The request: Skip the pictures and extract all of the lines exactly as written.

Dataset content:

▼▼▼

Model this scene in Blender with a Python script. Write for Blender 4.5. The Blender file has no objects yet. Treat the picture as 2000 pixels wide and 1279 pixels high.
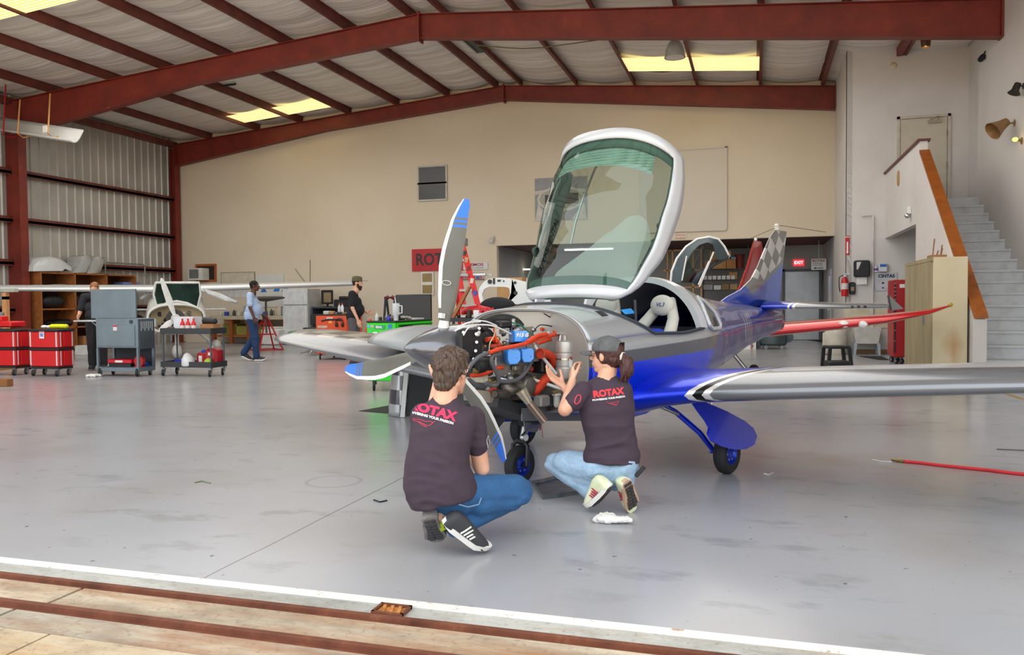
import bpy, bmesh, math, random
from math import sin, cos, pi, radians, sqrt, atan2, tan
from mathutils import Vector, Matrix, noise
random.seed(7)
S = bpy.context.scene
COL = S.collection
# ---------------------------------------------------------------- camera
F, CAM_H = 1580.0, 1.27
CR = Matrix.Rotation(radians(16.73), 3, 'Z') @ Matrix.Rotation(radians(90 - 1.83), 3, 'X') @ Matrix.Rotation(radians(-0.5), 3, 'Z')
cam_d = bpy.data.cameras.new('camera'); cam = bpy.data.objects.new('camera', cam_d); COL.objects.link(cam)
cam_d.sensor_width = 36.0; cam_d.lens = 36.0 * F / 2000.0; cam_d.clip_end = 300
cam.matrix_world = Matrix.Translation((0, 0, CAM_H)) @ CR.to_4x4()
S.camera = cam
# ---------------------------------------------------------------- light and exposure
S.view_settings.view_transform = 'Standard'; S.view_settings.look = 'None'
S.view_settings.gamma = 1.0; S.view_settings.exposure = 0.7; S.view_settings.use_curve_mapping = False
w = bpy.data.worlds.new('world'); S.world = w; w.use_nodes = True
_nt = w.node_tree; _bg = _nt.nodes['Background']
_bg.inputs[0].default_value = (0.93, 0.97, 1.0, 1); _bg.inputs[1].default_value = 1.5
def area(name, loc, rot, sx, sy, power, col=(1, 1, 1)):
    d = bpy.data.lights.new(name, 'AREA'); d.shape = 'RECTANGLE'; d.size = sx; d.size_y = sy; d.energy = power; d.color = col
    o = bpy.data.objects.new(name, d); COL.objects.link(o); o.location = loc; o.rotation_euler = rot; return o
# the sun stands behind the building: the threshold lies in its shade, the apron further out is sunlit and bounces light in
_sd = bpy.data.lights.new('sun', 'SUN'); _sd.energy = 11.0; _sd.angle = 0.01; _sd.color = (1.0, 0.96, 0.9); _so = bpy.data.objects.new('sun', _sd); COL.objects.link(_so)
_so.rotation_euler = (radians(-42), 0, radians(12))
#area('door_daylight', (-7.3, 2.2, 3.4), (radians(107), 0, 0), 22, 5.0, 1900, (0.96, 0.98, 1.0))
# broad fill lamps added under the roof to brighten the interior, no fixtures there
area('ceiling_fill', (-12.5, 14, 6.2), (0, 0, 0), 6, 12, 280, (1.0, 0.97, 0.92))
area('ceiling_fill', (-2.0, 14, 6.2), (0, 0, 0), 6, 12, 280, (1.0, 0.97, 0.92))
S.cycles.use_denoising = True
S.cycles.max_bounces = 8; S.cycles.diffuse_bounces = 5; S.cycles.glossy_bounces = 3; S.cycles.transmission_bounces = 6
S.cycles.transparent_max_bounces = 10; S.cycles.caustics_reflective = False; S.cycles.caustics_refractive = False
S.cycles.sample_clamp_indirect = 4.0
# ---------------------------------------------------------------- measuring helpers (pixel of the photo -> place in the hangar)
CP = Vector((0, 0, CAM_H))
def ray(px, py): return CR @ Vector(((px - 1000) / F, -(py - 639.5) / F, -1.0))
def dep(px, py, D): return CP + ray(px, py) * D
def fl(px, py, z=0.0): d = ray(px, py); return CP + d * ((z - CAM_H) / d.z)
def ony(px, py, y): d = ray(px, py); return CP + d * (y / d.y)
def onx(px, py, x): d = ray(px, py); return CP + d * (x / d.x)
# ---------------------------------------------------------------- materials
def lin(c):
    if isinstance(c, str): c = tuple(int(c[i:i + 2], 16) / 255 for i in (0, 2, 4))
    return tuple((x / 12.92 if x <= 0.04045 else ((x + 0.055) / 1.055) ** 2.4) for x in c[:3]) + (1.0,)
MATS = {}
class G:
    """tiny node-graph writer"""
    def __init__(s, name):
        s.m = bpy.data.materials.new(name); s.m.use_nodes = True; s.t = s.m.node_tree; s.n = s.t.nodes; s.l = s.t.links
        s.p = s.n['Principled BSDF']; s.tc = None
    def node(s, ty, **k):
        n = s.n.new(ty)
        for a, b in k.items(): setattr(n, a, b)
        return n
    def put(s, sock, v):
        if hasattr(v, 'links'): s.l.new(v, sock)
        else: sock.default_value = v
    def obj(s):
        if not s.tc: s.tc = s.node('ShaderNodeTexCoord')
        return s.tc.outputs['Object']
    def xyz(s, v=None):
        n = s.node('ShaderNodeSeparateXYZ'); s.put(n.inputs[0], v or s.obj()); return n.outputs
    def mp(s, scale=(1, 1, 1), loc=(0, 0, 0)):
        n = s.node('ShaderNodeMapping'); s.put(n.inputs[0], s.obj()); n.inputs['Scale'].default_value = scale; n.inputs['Location'].default_value = loc; return n.outputs[0]
    def math(s, op, a, b=0.0, c=None):
        n = s.node('ShaderNodeMath', operation=op); s.put(n.inputs[0], a); s.put(n.inputs[1], b)
        if c is not None: s.put(n.inputs[2], c)
        return n.outputs[0]
    def noise(s, scale, detail=4, vec=None, rough=0.5):
        n = s.node('ShaderNodeTexNoise'); s.put(n.inputs['Vector'], vec if vec is not None else s.obj()); n.inputs['Scale'].default_value = scale
        n.inputs['Detail'].default_value = detail; n.inputs['Roughness'].default_value = rough; return n.outputs['Fac']
    def ramp(s, fac, stops, interp='LINEAR'):
        n = s.node('ShaderNodeValToRGB'); s.put(n.inputs[0], fac); r = n.color_ramp; r.interpolation = interp
        while len(r.elements) < len(stops): r.elements.new(0.5)
        for e, (p, c) in zip(r.elements, stops):
            e.position = p; e.color = lin(c) if isinstance(c, str) else ((c, c, c, 1) if not isinstance(c, tuple) else c)
        return n.outputs[0]
    def mix(s, f, a, b):
        n = s.node('ShaderNodeMix', data_type='RGBA'); s.put(n.inputs[0], f); s.put(n.inputs[6], lin(a) if isinstance(a, str) else a); s.put(n.inputs[7], lin(b) if isinstance(b, str) else b); return n.outputs[2]
    def step(s, v, e, soft=0.004):
        n = s.node('ShaderNodeMapRange', clamp=True); s.put(n.inputs[0], v); n.inputs[1].default_value = e - soft; n.inputs[2].default_value = e + soft; return n.outputs[0]
    def bump(s, h, strength=0.3, dist=0.01):
        n = s.node('ShaderNodeBump'); n.inputs['Strength'].default_value = strength; n.inputs['Distance'].default_value = dist; s.put(n.inputs['Height'], h); s.l.new(n.outputs[0], s.p.inputs['Normal'])
    def out(s, col=None, rough=0.5, metal=0.0, coat=0.0, spec=None):
        if col is not None: s.put(s.p.inputs['Base Color'], lin(col) if isinstance(col, str) else col)
        s.put(s.p.inputs['Roughness'], rough); s.put(s.p.inputs['Metallic'], metal); s.p.inputs['Coat Weight'].default_value = coat; s.p.inputs['Coat Roughness'].default_value = 0.06
        if spec is not None: s.p.inputs['Specular IOR Level'].default_value = spec
        return s.m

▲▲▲

Solution to the exercise:
Model this scene in Blender with a Python script. Write for Blender 4.5. The Blender file has no objects yet. Treat the picture as 2000 pixels wide and 1279 pixels high.
import bpy, bmesh, math, random
from math import sin, cos, pi, radians, sqrt, atan2, tan
from mathutils import Vector, Matrix, noise
random.seed(7)
S = bpy.context.scene
COL = S.collection
# ---------------------------------------------------------------- camera
F, CAM_H = 1580.0, 1.27
CR = Matrix.Rotation(radians(16.73), 3, 'Z') @ Matrix.Rotation(radians(90 - 1.83), 3, 'X') @ Matrix.Rotation(radians(-0.5), 3, 'Z')
cam_d = bpy.data.cameras.new('camera'); cam = bpy.data.objects.new('camera', cam_d); COL.objects.link(cam)
cam_d.sensor_width = 36.0; cam_d.lens = 36.0 * F / 2000.0; cam_d.clip_end = 300
cam.matrix_world = Matrix.Translation((0, 0, CAM_H)) @ CR.to_4x4()
S.camera = cam
# ---------------------------------------------------------------- light and exposure
S.view_settings.view_transform = 'Standard'; S.view_settings.look = 'None'
S.view_settings.gamma = 1.0; S.view_settings.exposure = 0.7; S.view_settings.use_curve_mapping = False
w = bpy.data.worlds.new('world'); S.world = w; w.use_nodes = True
_nt = w.node_tree; _bg = _nt.nodes['Background']
_bg.inputs[0].default_value = (0.93, 0.97, 1.0, 1); _bg.inputs[1].default_value = 1.5
def area(name, loc, rot, sx, sy, power, col=(1, 1, 1)):
    d = bpy.data.lights.new(name, 'AREA'); d.shape = 'RECTANGLE'; d.size = sx; d.size_y = sy; d.energy = power; d.color = col
    o = bpy.data.objects.new(name, d); COL.objects.link(o); o.location = loc; o.rotation_euler = rot; return o
# the sun stands behind the building: the threshold lies in its shade, the apron further out is sunlit and bounces light in
_sd = bpy.data.lights.new('sun', 'SUN'); _sd.energy = 11.0; _sd.angle = 0.01; _sd.color = (1.0, 0.96, 0.9); _so = bpy.data.objects.new('sun', _sd); COL.objects.link(_so)
_so.rotation_euler = (radians(-42), 0, radians(12))
#area('door_daylight', (-7.3, 2.2, 3.4), (radians(107), 0, 0), 22, 5.0, 1900, (0.96, 0.98, 1.0))
# broad fill lamps added under the roof to brighten the interior, no fixtures there
area('ceiling_fill', (-12.5, 14, 6.2), (0, 0, 0), 6, 12, 280, (1.0, 0.97, 0.92))
area('ceiling_fill', (-2.0, 14, 6.2), (0, 0, 0), 6, 12, 280, (1.0, 0.97, 0.92))
S.cycles.use_denoising = True
S.cycles.max_bounces = 8; S.cycles.diffuse_bounces = 5; S.cycles.glossy_bounces = 3; S.cycles.transmission_bounces = 6
S.cycles.transparent_max_bounces = 10; S.cycles.caustics_reflective = False; S.cycles.caustics_refractive = False
S.cycles.sample_clamp_indirect = 4.0
# ---------------------------------------------------------------- measuring helpers (pixel of the photo -> place in the hangar)
CP = Vector((0, 0, CAM_H))
def ray(px, py): return CR @ Vector(((px - 1000) / F, -(py - 639.5) / F, -1.0))
def dep(px, py, D): return CP + ray(px, py) * D
def fl(px, py, z=0.0): d = ray(px, py); return CP + d * ((z - CAM_H) / d.z)
def ony(px, py, y): d = ray(px, py); return CP + d * (y / d.y)
def onx(px, py, x): d = ray(px, py); return CP + d * (x / d.x)
# ---------------------------------------------------------------- materials
def lin(c):
    if isinstance(c, str): c = tuple(int(c[i:i + 2], 16) / 255 for i in (0, 2, 4))
    return tuple((x / 12.92 if x <= 0.04045 else ((x + 0.055) / 1.055) ** 2.4) for x in c[:3]) + (1.0,)
MATS = {}
class G:
    """tiny node-graph writer"""
    def __init__(s, name):
        s.m = bpy.data.materials.new(name); s.m.use_nodes = True; s.t = s.m.node_tree; s.n = s.t.nodes; s.l = s.t.links
        s.p = s.n['Principled BSDF']; s.tc = None
    def node(s, ty, **k):
        n = s.n.new(ty)
        for a, b in k.items(): setattr(n, a, b)
        return n
    def put(s, sock, v):
        if hasattr(v, 'links'): s.l.new(v, sock)
        else: sock.default_value = v
    def obj(s):
        if not s.tc: s.tc = s.node('ShaderNodeTexCoord')
        return s.tc.outputs['Object']
    def xyz(s, v=None):
        n = s.node('ShaderNodeSeparateXYZ'); s.put(n.inputs[0], v or s.obj()); return n.outputs
    def mp(s, scale=(1, 1, 1), loc=(0, 0, 0)):
        n = s.node('ShaderNodeMapping'); s.put(n.inputs[0], s.obj()); n.inputs['Scale'].default_value = scale; n.inputs['Location'].default_value = loc; return n.outputs[0]
    def math(s, op, a, b=0.0, c=None):
        n = s.node('ShaderNodeMath', operation=op); s.put(n.inputs[0], a); s.put(n.inputs[1], b)
        if c is not None: s.put(n.inputs[2], c)
        return n.outputs[0]
    def noise(s, scale, detail=4, vec=None, rough=0.5):
        n = s.node('ShaderNodeTexNoise'); s.put(n.inputs['Vector'], vec if vec is not None else s.obj()); n.inputs['Scale'].default_value = scale
        n.inputs['Detail'].default_value = detail; n.inputs['Roughness'].default_value = rough; return n.outputs['Fac']
    def ramp(s, fac, stops, interp='LINEAR'):
        n = s.node('ShaderNodeValToRGB'); s.put(n.inputs[0], fac); r = n.color_ramp; r.interpolation = interp
        while len(r.elements) < len(stops): r.elements.new(0.5)
        for e, (p, c) in zip(r.elements, stops):
            e.position = p; e.color = lin(c) if isinstance(c, str) else ((c, c, c, 1) if not isinstance(c, tuple) else c)
        return n.outputs[0]
    def mix(s, f, a, b):
        n = s.node('ShaderNodeMix', data_type='RGBA'); s.put(n.inputs[0], f); s.put(n.inputs[6], lin(a) if isinstance(a, str) else a); s.put(n.inputs[7], lin(b) if isinstance(b, str) else b); return n.outputs[2]
    def step(s, v, e, soft=0.004):
        n = s.node('ShaderNodeMapRange', clamp=True); s.put(n.inputs[0], v); n.inputs[1].default_value = e - soft; n.inputs[2].default_value = e + soft; return n.outputs[0]
    def bump(s, h, strength=0.3, dist=0.01):
        n = s.node('ShaderNodeBump'); n.inputs['Strength'].default_value = strength; n.inputs['Distance'].default_value = dist; s.put(n.inputs['Height'], h); s.l.new(n.outputs[0], s.p.inputs['Normal'])
    def out(s, col=None, rough=0.5, metal=0.0, coat=0.0, spec=None):
        if col is not None: s.put(s.p.inputs['Base Color'], lin(col) if isinstance(col, str) else col)
        s.put(s.p.inputs['Roughness'], rough); s.put(s.p.inputs['Metallic'], metal); s.p.inputs['Coat Weight'].default_value = coat; s.p.inputs['Coat Roughness'].default_value = 0.06
        if spec is not None: s.p.inputs['Specular IOR Level'].default_value = spec
        return s.m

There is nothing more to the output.